How could I be unhappy with all of these amazing things happening to me, things that I wanted, things that I asked for?

Well, the problem I believe was with the results. I became lost in my results, lost in the physical. To realy utilize the law of attraction I had to become connected with life force, with Source, God..etc. I had to primarily realize that I am more than this physical body, that I am so much more, and become connected to that-of course with that connection came all of the things I was asking for!
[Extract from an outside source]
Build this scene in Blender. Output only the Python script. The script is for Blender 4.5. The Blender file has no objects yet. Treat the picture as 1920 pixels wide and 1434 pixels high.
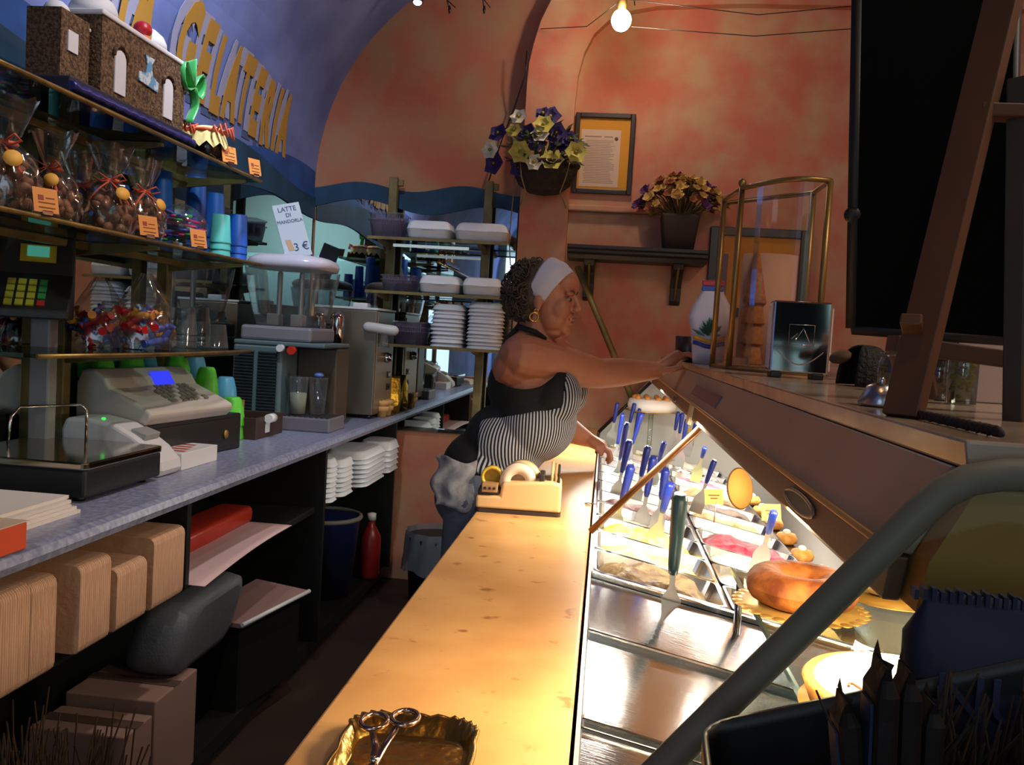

But when all the things I was asking for happened so quickly, I stopped focusing primarily on the inner me, and started focusing on the physical as primary-and thats when I became unhappy. So thats what sparked this blog, and this blog could not have come at a better time because my significant other has just left for a week, which gives me time to focus on me, to find my center again.

"So now I know not to get lost in the physical again-although physical things are nice. But first and foremost I know that I have to be connected with my inner self, I have to remember that I am spirit but also that I have to actively get to that place of spirit by focusing on it- and only then will all of the things I want come, but not only will they come but they will be satisfying when they do because I never depended on those things to be happy in the first place, I was always happy, and whatever comes is a nice addition. But even if what comes chooses to leave, it wouldnt matter because I never depended on those things to be happy. Those things were just additional things to look at and enjoy," (from journal)

This blog is going to be about my journey fine tuning myself to the present moment, because there is so much relief in it! I love it! It just feels so good when I feel my mind squirming my thoughts going crazy and running amuck, and then I remember I can shut those thoughts off, and live right now! I know it doesnt sound exciting when i write it down, but when you actually experience it, it feels fantastic!

Present moment living, with the law of attraction, I think this will be a beautiful new relationship.